Pada Jumat lalu, ahli medis membebaskan ketiga polisi tersebut karena menyebut Traore tidak meninggal karena “mati lemas” dan mengesampingkan dugaan ia tewas karena tubuhnya ditekan hingga kehabisan napas.
Penyebab kematiannya kemungkinan disebabkan oleh kondisi kesehatan, stres yang intens dan aktivitas fisik, serta kehadiran tetrahydrocannabinol–bahan aktif ganja–dalam tubuhnya.
Namun temuan baru oleh pihak keluarga pada Selasa lalu menyatakan hal berbeda. Kematiannya disebut disebabkan teknik penangkapan oleh petugas polisi.
Untuk George Floyd
Sebelum demonstrasi Selasa malam, kakak perempuan Traore, Assa, sempat berorasi ke massa aksi.
“Hari ini kita tidak hanya berbicara tentang pertarungan keluarga Traore. Ini adalah perjuangan untuk semua orang.
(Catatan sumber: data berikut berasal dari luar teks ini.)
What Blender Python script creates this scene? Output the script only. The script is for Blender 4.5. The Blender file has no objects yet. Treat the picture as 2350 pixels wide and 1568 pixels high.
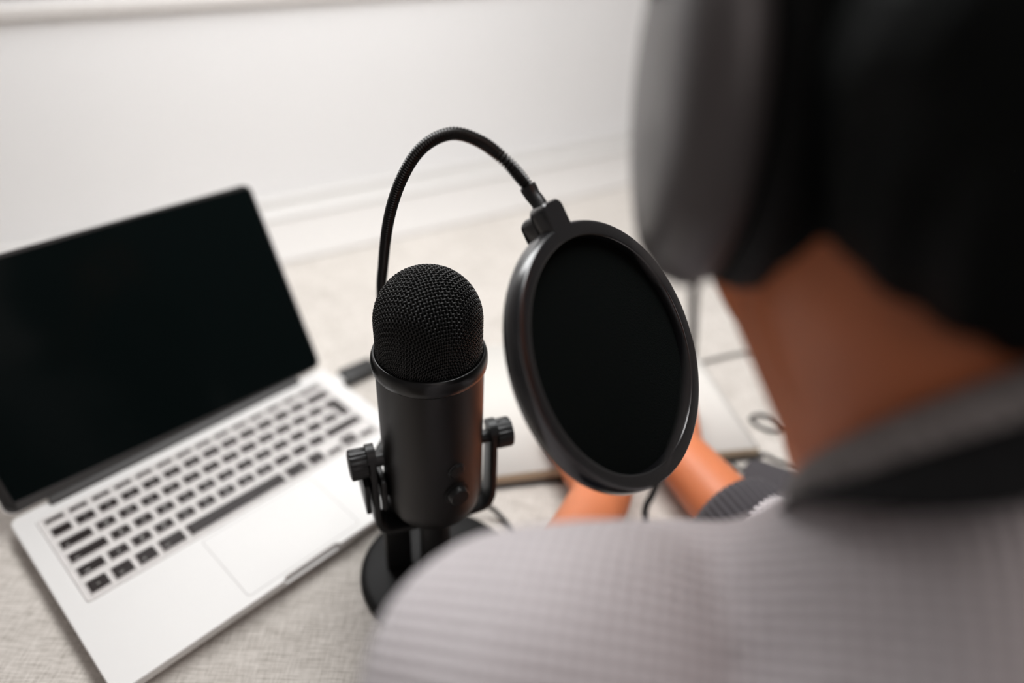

Ketika kita berjuang untuk George Floyd, kita berjuang untuk Adama Traore,” katanya.
“Apa yang terjadi di Amerika Serikat adalah gaung dari apa yang terjadi di Prancis.”
Sementara itu Kepala Kepolisian Paris Didier Lallement, yang melarang protes itu, sebelumnya pada Selasa menulis surat kepada jajaran kepolisian di bawahnya.
Dia menyatakan simpati akan “rasa sakit” yang harus dirasakan oleh petugas yang “dihadapkan pada tuduhan kekerasan dan rasisme, yang terus-menerus diulang lewat jejaring sosial dan kelompok aktivis tertentu”.
Ia menambahkan, pasukan kepolisian Paris “tidak kejam, tidak juga rasis: mereka bertindak dalam kerangka hak atas kebebasan untuk semua,”.